*Set problem*: Everything from the first line to the line containing "R = math.radians" is to be repeated exactly; nothing past it.

*Data extract*:

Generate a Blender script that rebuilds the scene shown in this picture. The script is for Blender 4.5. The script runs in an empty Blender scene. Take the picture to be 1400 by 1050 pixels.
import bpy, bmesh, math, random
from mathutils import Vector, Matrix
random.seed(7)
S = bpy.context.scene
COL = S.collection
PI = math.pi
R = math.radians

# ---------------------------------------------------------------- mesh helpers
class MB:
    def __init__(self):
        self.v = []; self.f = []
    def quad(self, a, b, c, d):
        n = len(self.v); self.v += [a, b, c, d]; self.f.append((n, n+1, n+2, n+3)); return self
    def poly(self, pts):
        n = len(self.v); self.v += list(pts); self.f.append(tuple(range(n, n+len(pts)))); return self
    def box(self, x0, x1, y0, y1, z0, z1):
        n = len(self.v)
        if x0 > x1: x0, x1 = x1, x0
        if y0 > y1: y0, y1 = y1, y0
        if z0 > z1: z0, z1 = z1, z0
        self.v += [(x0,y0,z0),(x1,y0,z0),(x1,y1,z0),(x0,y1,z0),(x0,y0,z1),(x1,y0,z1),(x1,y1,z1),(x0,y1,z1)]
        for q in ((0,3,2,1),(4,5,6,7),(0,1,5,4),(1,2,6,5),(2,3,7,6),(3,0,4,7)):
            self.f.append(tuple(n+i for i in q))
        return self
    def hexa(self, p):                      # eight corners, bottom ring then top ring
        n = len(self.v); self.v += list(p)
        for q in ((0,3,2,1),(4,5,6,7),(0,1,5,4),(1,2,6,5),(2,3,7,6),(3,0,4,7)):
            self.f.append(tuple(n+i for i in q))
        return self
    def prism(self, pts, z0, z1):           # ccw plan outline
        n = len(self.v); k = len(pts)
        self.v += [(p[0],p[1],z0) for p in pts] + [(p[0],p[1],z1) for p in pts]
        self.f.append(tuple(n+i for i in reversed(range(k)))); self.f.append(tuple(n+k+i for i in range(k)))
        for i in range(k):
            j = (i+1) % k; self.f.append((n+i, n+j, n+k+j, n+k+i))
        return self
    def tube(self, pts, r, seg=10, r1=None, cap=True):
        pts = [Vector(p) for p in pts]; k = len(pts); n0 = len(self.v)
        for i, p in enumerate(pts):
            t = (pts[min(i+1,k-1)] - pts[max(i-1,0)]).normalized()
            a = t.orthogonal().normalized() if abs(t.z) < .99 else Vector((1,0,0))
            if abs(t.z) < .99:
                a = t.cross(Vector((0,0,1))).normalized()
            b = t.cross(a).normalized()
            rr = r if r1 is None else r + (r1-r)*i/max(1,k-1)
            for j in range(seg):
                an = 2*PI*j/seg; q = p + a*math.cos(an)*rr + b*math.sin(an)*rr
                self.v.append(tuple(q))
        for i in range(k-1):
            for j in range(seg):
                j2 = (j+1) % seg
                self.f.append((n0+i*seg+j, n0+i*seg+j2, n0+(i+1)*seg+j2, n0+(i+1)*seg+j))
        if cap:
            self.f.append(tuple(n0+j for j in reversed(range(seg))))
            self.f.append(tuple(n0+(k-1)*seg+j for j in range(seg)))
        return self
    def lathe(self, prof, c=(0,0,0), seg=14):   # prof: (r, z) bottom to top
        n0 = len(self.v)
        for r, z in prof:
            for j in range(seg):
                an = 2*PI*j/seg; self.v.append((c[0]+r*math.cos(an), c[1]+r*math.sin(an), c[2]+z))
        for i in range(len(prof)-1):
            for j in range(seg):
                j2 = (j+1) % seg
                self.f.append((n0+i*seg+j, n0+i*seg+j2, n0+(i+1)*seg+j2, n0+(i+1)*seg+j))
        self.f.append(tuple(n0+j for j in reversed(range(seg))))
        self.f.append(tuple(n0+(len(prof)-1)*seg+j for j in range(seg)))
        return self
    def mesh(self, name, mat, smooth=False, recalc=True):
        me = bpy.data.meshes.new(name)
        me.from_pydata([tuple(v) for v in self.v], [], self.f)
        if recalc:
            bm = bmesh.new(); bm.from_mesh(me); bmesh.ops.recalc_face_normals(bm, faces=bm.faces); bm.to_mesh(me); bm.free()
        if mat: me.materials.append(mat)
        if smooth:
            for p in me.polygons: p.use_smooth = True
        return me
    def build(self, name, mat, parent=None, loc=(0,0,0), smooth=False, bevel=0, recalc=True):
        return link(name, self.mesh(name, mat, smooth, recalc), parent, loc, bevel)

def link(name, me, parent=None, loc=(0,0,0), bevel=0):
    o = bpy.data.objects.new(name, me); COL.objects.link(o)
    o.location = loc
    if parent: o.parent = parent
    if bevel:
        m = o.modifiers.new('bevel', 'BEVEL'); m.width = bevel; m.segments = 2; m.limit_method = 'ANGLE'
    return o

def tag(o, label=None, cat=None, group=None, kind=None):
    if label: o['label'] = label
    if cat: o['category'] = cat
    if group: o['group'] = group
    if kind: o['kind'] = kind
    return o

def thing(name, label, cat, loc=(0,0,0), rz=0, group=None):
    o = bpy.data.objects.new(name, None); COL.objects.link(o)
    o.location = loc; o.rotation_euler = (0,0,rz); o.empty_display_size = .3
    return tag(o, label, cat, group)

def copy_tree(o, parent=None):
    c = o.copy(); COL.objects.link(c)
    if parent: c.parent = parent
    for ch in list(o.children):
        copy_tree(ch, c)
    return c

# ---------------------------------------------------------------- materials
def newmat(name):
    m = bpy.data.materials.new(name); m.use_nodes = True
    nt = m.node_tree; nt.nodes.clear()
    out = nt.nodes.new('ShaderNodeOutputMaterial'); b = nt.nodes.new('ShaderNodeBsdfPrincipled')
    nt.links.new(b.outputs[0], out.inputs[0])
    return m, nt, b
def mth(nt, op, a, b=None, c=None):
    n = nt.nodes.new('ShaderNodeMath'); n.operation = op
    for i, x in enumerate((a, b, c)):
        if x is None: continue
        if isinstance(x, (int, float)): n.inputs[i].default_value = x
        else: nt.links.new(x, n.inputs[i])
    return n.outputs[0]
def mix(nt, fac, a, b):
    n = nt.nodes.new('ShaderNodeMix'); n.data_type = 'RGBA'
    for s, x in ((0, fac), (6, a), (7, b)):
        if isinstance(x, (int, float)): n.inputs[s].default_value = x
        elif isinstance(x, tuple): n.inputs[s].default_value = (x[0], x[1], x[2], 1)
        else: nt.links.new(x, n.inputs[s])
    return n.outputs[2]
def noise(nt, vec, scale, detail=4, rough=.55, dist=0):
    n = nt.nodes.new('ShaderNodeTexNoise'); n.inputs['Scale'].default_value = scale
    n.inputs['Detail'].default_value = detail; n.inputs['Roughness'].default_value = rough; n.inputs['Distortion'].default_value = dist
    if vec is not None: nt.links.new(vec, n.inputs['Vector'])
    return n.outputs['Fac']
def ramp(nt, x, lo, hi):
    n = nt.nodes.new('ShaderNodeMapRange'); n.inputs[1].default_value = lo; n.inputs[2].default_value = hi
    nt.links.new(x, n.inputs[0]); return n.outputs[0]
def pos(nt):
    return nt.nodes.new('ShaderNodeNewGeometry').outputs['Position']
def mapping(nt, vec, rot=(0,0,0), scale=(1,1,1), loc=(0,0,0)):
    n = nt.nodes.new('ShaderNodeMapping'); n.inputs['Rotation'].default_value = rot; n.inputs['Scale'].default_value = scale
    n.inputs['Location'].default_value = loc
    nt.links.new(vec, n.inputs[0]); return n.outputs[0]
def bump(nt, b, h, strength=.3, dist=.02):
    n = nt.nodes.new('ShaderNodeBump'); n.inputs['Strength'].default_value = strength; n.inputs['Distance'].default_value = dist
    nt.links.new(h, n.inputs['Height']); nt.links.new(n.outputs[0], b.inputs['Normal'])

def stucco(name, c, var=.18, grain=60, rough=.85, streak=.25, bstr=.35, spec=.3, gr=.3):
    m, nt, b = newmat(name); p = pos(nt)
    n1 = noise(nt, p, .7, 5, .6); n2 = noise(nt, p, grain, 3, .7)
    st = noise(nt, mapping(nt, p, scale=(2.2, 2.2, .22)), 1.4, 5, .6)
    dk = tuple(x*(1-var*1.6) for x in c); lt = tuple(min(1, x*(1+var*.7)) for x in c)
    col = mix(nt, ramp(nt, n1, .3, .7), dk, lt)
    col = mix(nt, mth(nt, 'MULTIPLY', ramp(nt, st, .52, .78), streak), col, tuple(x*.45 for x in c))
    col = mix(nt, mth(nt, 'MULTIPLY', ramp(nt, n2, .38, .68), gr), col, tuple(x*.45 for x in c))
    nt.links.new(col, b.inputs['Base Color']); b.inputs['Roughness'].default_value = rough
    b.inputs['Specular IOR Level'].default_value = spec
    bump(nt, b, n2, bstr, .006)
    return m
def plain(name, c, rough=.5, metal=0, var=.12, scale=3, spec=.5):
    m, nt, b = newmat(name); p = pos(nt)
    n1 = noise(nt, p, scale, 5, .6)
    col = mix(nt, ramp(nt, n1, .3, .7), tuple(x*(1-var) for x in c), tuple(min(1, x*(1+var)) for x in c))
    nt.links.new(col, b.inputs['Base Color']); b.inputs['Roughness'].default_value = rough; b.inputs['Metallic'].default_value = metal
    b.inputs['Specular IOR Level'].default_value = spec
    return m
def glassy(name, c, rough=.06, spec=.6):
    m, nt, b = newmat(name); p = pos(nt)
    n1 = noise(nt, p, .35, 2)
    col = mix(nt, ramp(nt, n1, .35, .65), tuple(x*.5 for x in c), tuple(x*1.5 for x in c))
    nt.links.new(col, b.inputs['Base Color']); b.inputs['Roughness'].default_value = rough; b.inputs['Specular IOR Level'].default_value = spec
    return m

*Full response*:
Generate a Blender script that rebuilds the scene shown in this picture. The script is for Blender 4.5. The script runs in an empty Blender scene. Take the picture to be 1400 by 1050 pixels.
import bpy, bmesh, math, random
from mathutils import Vector, Matrix
random.seed(7)
S = bpy.context.scene
COL = S.collection
PI = math.pi
R = math.radians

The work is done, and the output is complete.